H Bedda1, A Adamou2, B Bouammar2 et B Babelhadj1

1 Ecole Normale Supérieure, Ouargla
2 Université Kasdi Merbah, Ouargla Laboratoire Bio Ressources Sahariennes, Préservation et Valorisation Université Kasdi Merbah- Ouargla, 30.000 Algérie.
beddahafsia@gmail.com

Résumé

La présente étude a pour but de mettre en lumière les systèmes de production camelins actuels pratiqués au Sahara septentrional algérien. Des données ont été collectées de septembre 2014 à juillet 2017 auprès de 217 chameliers, détenant 11 904 têtes camelines (54,9 ± 2,5 par éleveur), à travers trois zones agro-écologiques: la cuvette de Ouargla (135 chameliers), le M’zab (66) et le Ziban (16). La situation se caractérise par un déclin du nomadisme et la fixation au sol des chameliers. Le processus est identique dans l’ensemble des zones étudiées; la transhumance des troupeaux (93,5%) se substitue aux déplacements nomades de la tribu (1,0% seulement) et la maison en dur remplace la tente, avec 5,5% de sédentaires. L’urbanisation effrénée de la société saharienne, le manque de main-d’œuvre familiale assurant la relève, l’ouverture du marché du travail, ainsi que la dégradation des espaces pastoraux sahariens ont amplement favorisé la sédentarisation des chameliers. Les orientations dominantes des élevages enquêtés sont: la boucherie (90,8%), le lait (5,5%) ou la course (4,1%). L’élevage camelin, qui n’avait plus d'autre débouché que la boucherie, s’engage ces dernières années sur une vente informelle du lait (4-7 l produits par jour sur 6-18 mois) utilisé comme alicament, ce qui a précipité la structuration de la filière autour des centres urbains, et l’émergence d’un élevage semi-intensif, de type périurbain, qui manifeste sa vitalité.

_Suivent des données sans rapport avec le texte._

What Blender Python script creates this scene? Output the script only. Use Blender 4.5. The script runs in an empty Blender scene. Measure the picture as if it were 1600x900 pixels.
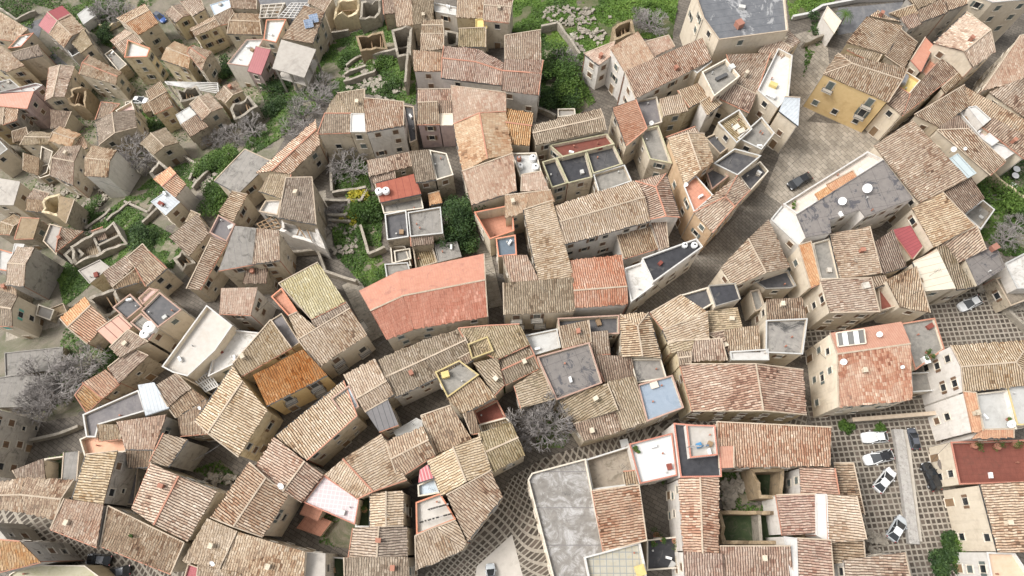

Mots-clés: Algérie, chamelier, production cameline, dromadaire, viande, lait, nomadisme, sédentarité, transhumance


The decline of camel production systems in Algerian Northern Sahara - case of the basin of Ouargla, the M’zab and the Ziban

Abstract

The present study aimed at highlighting current practiced camel production systems in the Northern Algerian Sahara. Data were collected from September 2014 to July 2017 nearby 217 cameleers, holding 11 904 heads (54,9 ± 2,5 by breeder), through three agro-ecological areas: the basin of Ouargla (135 cameleers), the M’zab (66) and the Ziban (16). The situation is characterized by the decline of nomadism and the attachment of cameleers to the ground. The process is identical in the whole studied areas; the transhumance of herds (93.5%) substitutes nomadic movements of the tribe (only 1.0%) and the buildings replaces the tent, with 5.5% of sedentaries. The unbridled urbanization of the Saharan society, the lack of family workforce providing succession, the opening of the labor market, as well as the degradation of Saharan pastoral areas have amply promoted the sedentarization of cameleers. The dominant orientations of surveyed breeding are: butchery (90.8%), milk (5.5%) or racing (4.1%). Camel breeding, that had no other outlet than butchery, is engaged those last years on an informal sale of camel milk (4-7 l produced by day on 6-18 months) used as a nutraceutical, which has precipitated the structuration of the sector around urban centers, and the emergence of a semi-intensive breeding, peri-urban type, that manifests its vitality.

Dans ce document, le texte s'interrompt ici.